Visible-infrared optical performance of Er3+-doped fluorotellurite glass via hybrid structural fluctuations

Improving the physicochemical and optical properties of erbium ion-doped fluorotellurite glass is key to addressing the performance bottleneck of current commercial silicon-based fiber amplifiers. In this study, the ZnF2 is used to reduce the hydroxyl content in the tellurite glass matrix, which improved the fluorescence efficiency. Further, the WO3 modifier is introduced to enable the transformation of TeO4→TeO3+δ→TeO3 and the formation of the octahedral [WO6] units and tetrahedral [WO4] units, as demonstrated by Raman spectroscopy and X-ray photoelectron analysis. Finally, Er3+-doped fluorotellurite glass with stable thermal properties is obtained by adjusting the glass topology.
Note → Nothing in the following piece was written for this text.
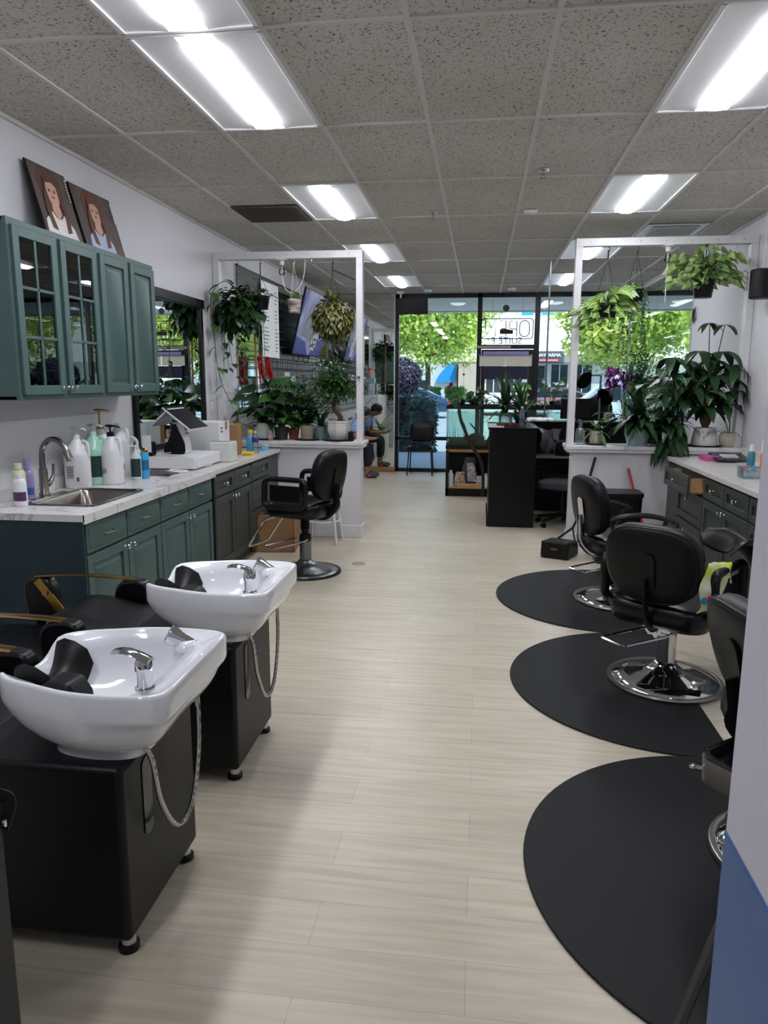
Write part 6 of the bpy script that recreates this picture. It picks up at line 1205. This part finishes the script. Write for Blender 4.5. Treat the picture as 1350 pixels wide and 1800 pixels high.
def f(b,s,z):
    g = G(25)
    for q in (-.02,.02,.0): tube(s,smooth([(q,0,z-.02),(-q*2,.01,z+.12),(q*2,0,z+.26),(0,0,z+.42)],4),[.022]*6+[.018]*7,8)
    spots = [(-.30,-.05,.52),(-.12,-.05,.72),(.10,-.08,.50),(.22,-.05,.45),(-.18,-.1,.40),(.02,0,.64),(.20,0,.60),(.0,-.1,.36),(-.26,.05,.62),(.2,.05,.30),(-.02,.05,.98),(.10,.0,.96),(.12,-.12,.25),(-.33,0,.34),(.24,-.06,.56),(-.22,-.12,.28),(.0,-.12,.50),(.12,.05,.72),(-.10,.08,.56),(.22,-.1,.36),(-.36,-.05,.66),(-.05,-.14,.22)]
    for (x,y,h) in spots:
        tip = V((x,y,z+h)); tube(s,[(0,0,z+.3),(x*.5,y*.5,z+.35+h*.3),tip],[.007,.005,.004],6); k0 = g.uniform(0,60); nl = 6 if h<.9 else 4; sc = 1 if h<.9 else .62
        for k in range(nl): a = R(k0+k*360/nl+g.uniform(-10,10)); leaf(b,tip,V((math.cos(a),math.sin(a),.12)),.27*sc*g.uniform(.85,1.15),.088*sc,.75,n=6,shape=0,fold=.22)
def potface(t):
    z = pot(t,.12,.165,'potw',[(.118,0),(.12,.01),(.10,.155),(.095,.165)],saucer=.15); b = B(); 
    Mq = lambda x,zz: V((x,-math.sqrt(max(0,(.118-.12*zz)**2-x*x))-.0015,zz+.012))
    for pts in ([(-.085,.12),(-.075,.07)],[(-.095,.13),(-.07,.12)],[(-.05,.11),(-.035,.112)],[(-.02,.11),(-.005,.112)],[(-.035,.085),(-.04,.065),(-.03,.065)],[(-.045,.045),(-.02,.045)],[(-.055,.125),(-.03,.13)],[(-.015,.13),(.005,.122)]): tube(b,[Mq(*p) for p in pts],.0022,5)
    O('drawn_face',b,M['blkp'],t); return z
plant((2.12,RY,CZ),'tall money tree in the white pot with a line drawn face',f,'leafD','bark',potf=potface,name='money_tree')
def f(b,s,z): pass
t = T('ribbed_planter',(2.335,RY-.02,CZ),0,'cream ribbed round planter at the wall end of the right half wall','planter'); b = B(); rs = []
for r_,z in ((.055,0),(.075,.02),(.088,.06),(.086,.1),(.072,.13),(.066,.135),(.062,.11)): rs.append([V(((r_+(.0022 if i%2 else -.0022))*math.cos(2*PI*i/72),(r_+(.0022 if i%2 else -.0022))*math.sin(2*PI*i/72),z)) for i in range(72)])
rings(b,rs); O('pot',b,M['potc'],t,ang=0); b = B(); lathe(b,[(.06,.11),(.03,.115)],n=20); O('soil',b,M['soil'],t); b = B(); g = G(26); rosette(b,(-.02,0,.11),9,.34,.012,g,45,80,.9,2,(60,300)); O('foliage',b,M['leafD'],t)
# beyond the right half wall
def orchid(bl,st,z,g,h,nf,m):
    tube(st,smooth([(0,0,z),(.02,0,z+h*.5),(0,0,z+h*.85),(-.08,0,z+h)],4),.004,5)
def f(b,s,z):
    g = G(31); rosette(b,(0,0,z),7,.22,.06,g,10,50,.7,0)
    for q in (0,1,2): tube(s,smooth([(0,0,z),(.02*q,0,z+.25),(-.02+.07*q,0,z+.45),(-.12+.12*q,0,z+.5)],4),.004,5)
t = plant((1.62,9.7,1.081),'purple orchid in a white pot on the black table behind the right half wall',f,'leafD',potf=lambda t: pot(t,.06,.12,'potw'),name='orchid')
b = B(); g = G(32)
for k in range(46):
    c = V((g.uniform(-.04,.18)+(.0 if k<34 else .24),g.uniform(-.06,.06),g.uniform(.44,.66) if k<34 else g.uniform(.52,.60))); f0 = rdir(g,-20,30,200,340); s1 = f0.cross(V((0,0,1))).normalized(); u1 = s1.cross(f0)
    for q in range(5): a = q*2*PI/5; leaf(b,c,s1*math.cos(a)+u1*math.sin(a)+f0*.2,.055,.05,.1,n=3,shape=1)
O('blossoms',b,leafmat('purple petal','7a1f80','a33ba8',tl=.3,ns=20),t,ang=80)
def f(b,s,z):
    g = G(33); [tube(s,[(0,0,z),(.05*math.cos(k),.05*math.sin(k),z+.3),(.14*math.cos(k*1.3),.1*math.sin(k),z+.5+.04*k)],.005,5) for k in range(6)]; bush(b,(0,0,z+.45),(.22,.18,.34),1300,.05,.024,g,.2,0,.15)
plant((1.98,9.65,1.081),'fine leaved shrub in a white pot on the black table behind the right half wall',f,'leafM',potf=lambda t: pot(t,.07,.12,'potw'))
def f(b,s,z): g = G(34); rosette(b,(0,0,z),40,.36,.012,g,30,88,.5,2)
plant((1.80,9.60,1.081),'grassy pale plant between the orchid and the fine leaved shrub',f,'leafL',potf=lambda t: pot(t,.05,.08,'potw'))
plant((2.26,9.68,1.081),'dark leafy plant on the black table against the mirror wall',lambda b,s,z: stalks(b,s,(0,0,z),20,.15,.5,50,.18,.10,G(35),1,.5),'leafD',potf=lambda t: pot(t,.07,.12,'potd'))
t = T('cushion_back_chair',(1.60,10.45,0),200,'dark rounded chair back seen behind the purple orchid','chair'); b = B(); cushion(b,[(p[0],p[1]) for p in rrect(.44,.5,.2,8)],.08,Mx.Translation((0,0,1.15))); O('backrest',b,M['blk2'],t); b = B(); lathe(b,[(.2,.0),(.2,.02),(.03,.04),(.03,.6),(.2,.62),(.22,.68),(.2,.7)],n=20); O('seat_post',b,M['blkp'],t); b = B(); bx(b,-.03,.02,.6,.03,.06,1.1); O('back_support',b,M['blkp'],t)
# on the pedestal and the aquarium
TZ = 1.101
t = T('red_tray',(.33,8.35,1.1005),0,'small red tray on the black reception pedestal','tray'); b = B(); rings(b,[[V((x*s,y*s,z)) for x,y in rrect(.30,.2,.02,3)] for z,s in ((0,.95),(.022,1),(.022,.96),(.006,.92))]); O('tray',b,mat('dull red plastic','8c2f28',.4),t,ang=40)
def f(b,s,z): g = G(41); rosette(b,(0,0,z),26,.44,.035,g,10,80,.8,2); rosette(b,(0,0,z+.05),14,.46,.06,g,40,85,.8,0)
plant((.28,8.34,1.107),'spiky plant in the clear jar standing on the red tray',f,'leafD',potf=lambda t: pot(t,.07,.14,'cup',[(.05,0),(.072,.02),(.075,.09),(.05,.14)]))
def f(b,s,z): g = G(42); rosette(b,(0,0,z),24,.55,.04,g,45,85,.6,2)
plant((.47,8.72,1.1005),'arching strap plant in a black pot at the back of the reception pedestal',f,'leafM',potf=lambda t: pot(t,.075,.14,'blkp'))
bottle((.455,8.22,1.1005),'clear water bottle standing on the reception pedestal','cup',[(.028,0),(.031,.01),(.031,.07),(.027,.09),(.031,.11),(.03,.16),(.013,.2)],[(.014,.2),(.014,.22)],'white',lab=blab(.09,.13,.0315,'5a6d92'),name='water_bottle')
AZ = 1.262
def f(b,s,z):
    g = G(43); tube(s,smooth([(0,0,z-.0),(-.02,-.02,z+.1),(.03,0,z+.22)],4),.006,6); [leaf(b,(0,0,z+.02),rdir(g,20,75,a,a+40),.27,.10,.8,n=6,shape=0) for a in (0,60,120,180,240,300)]
t = plant((-.29,10.30,AZ),'orchid with a dark red flower on the left end of the aquarium',f,'leafD',potf=lambda t: pot(t,.05,.06,'blkp'),name='orchid')
b = B(); g = G(44)
for q in range(7): leaf(b,(-.12,-.05,.26),rdir(g,-10,60,150,330),.09,.055,.3,n=3,shape=1)
O('blossoms',b,leafmat('crimson petal','8d1730','b83048',tl=.2),t)
b = B(); tube(b,smooth([(-.30,10.10,1.30),(-.27,10.07,1.1),(-.20,10.05,.92),(-.10,10.03,.72),(.02,10.02,.52),(.06,10.02,.30),(.06,10.05,.02)],5),.022,8); o = O('dried_vine_stem',b,mat('dark dried stem','231d1a',.8,bump=.6,bscale=30)); tag(o,'thick dark dried vine stem curving down in front of the aquarium','stem')
for i,(x,l,sd) in enumerate(((-.08,'low trailing pothos on the aquarium just right of the red orchid',51),(.55,'bright green pothos on the aquarium behind the reception pedestal',52),(.98,'upright philodendron on the right part of the aquarium',53))):
    def f(b,s,z,sd=sd,i=i):
        g = G(sd); stalks(b,s,(0,0,z),(16,16,9)[i],(.02,.05,.15)[i],(.17,.28,.42)[i],70-15*i,.15,.11,g,1,.5)
        for k in range(3): vine(b,s,[(0,-.02,z),(.1+.08*k,-.05,z+.03),(.2+.08*k,-.08,z-.01)],.08,.06,g,4)
    plant((x,10.33,AZ),l,f,('leafD','leafL','leafM')[i],potf=lambda t: pot(t,.05,.06,'blkp'))
def f(b,s,z): g = G(54); rosette(b,(0,0,z),10,.16,.05,g,20,80,.6,0)
plant((1.19,10.4,AZ),'small plant in a grey glazed pot on the right end of the aquarium',f,'leafD',potf=lambda t: pot(t,.07,.11,'potg'))
t = T('baseball_cap',(1.07,10.24,AZ),0,'dark cap lying on the right half of the aquarium','cap'); b = B(); lathe(b,[(.09,0),(.093,.03),(.07,.07),(.008,.085)],n=20); O('crown',b,M['blk2'],t); b = B(); prism(b,[(-.075,-.05),(-.06,-.13),(0,-.15),(.06,-.13),(.075,-.05)],0,.006); O('brim',b,M['blk2'],t)
b = B(); lathe(b,[(.02,.0),(.006,.008)],n=12); tube(b,[(0,0,0),(0,0,.62)],.002,4); tube(b,[(.16,0,.40),(0,0,.62),(-.12,0,.45)],.002,4); ball(b,(0,0,.40),.02,8,6); o = O('hanging_ornament',b,M['blkm']); o.location = (-.30,12.84,1.30); o.rotation_euler = (0,0,0); tag(o,'small wire ornament hung against the left shop window near the door','ornament')
b = B(); bx(b,-.085,-.002,-.085,.085,.0,.085,Mx.Rotation(R(30),4,'Y')); o = O('paper_card',b,M['white'],ang=0); o.location = (2.405,9.12,2.36); o.rotation_euler=(0,0,R(70)); tag(o,'small white card fixed at the near edge of the right wall mirror','card')
for p_ in ((2.43-.008,8.2,2.2),): pass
Its excellent visible-near-mid-infrared optical properties make it a promising candidate material for infrared fiber amplifiers and gain media for rare-earth-doped solid-state lasers. •The thermal stability and NIR fluorescence efficiency of fluorotellurite glass can be improved by tailoring the topology.•The alteration of different binding sites of the O–1S peaks and the microscopic topological structure were revealed.•The glass at the critical point with the glass topology structure fluctuation presents more excellent optical properties.•The alteration of the glass topology leads to a decrease in the fluorescence lifetime of 4I11/2 and 4I13/2 energy levels.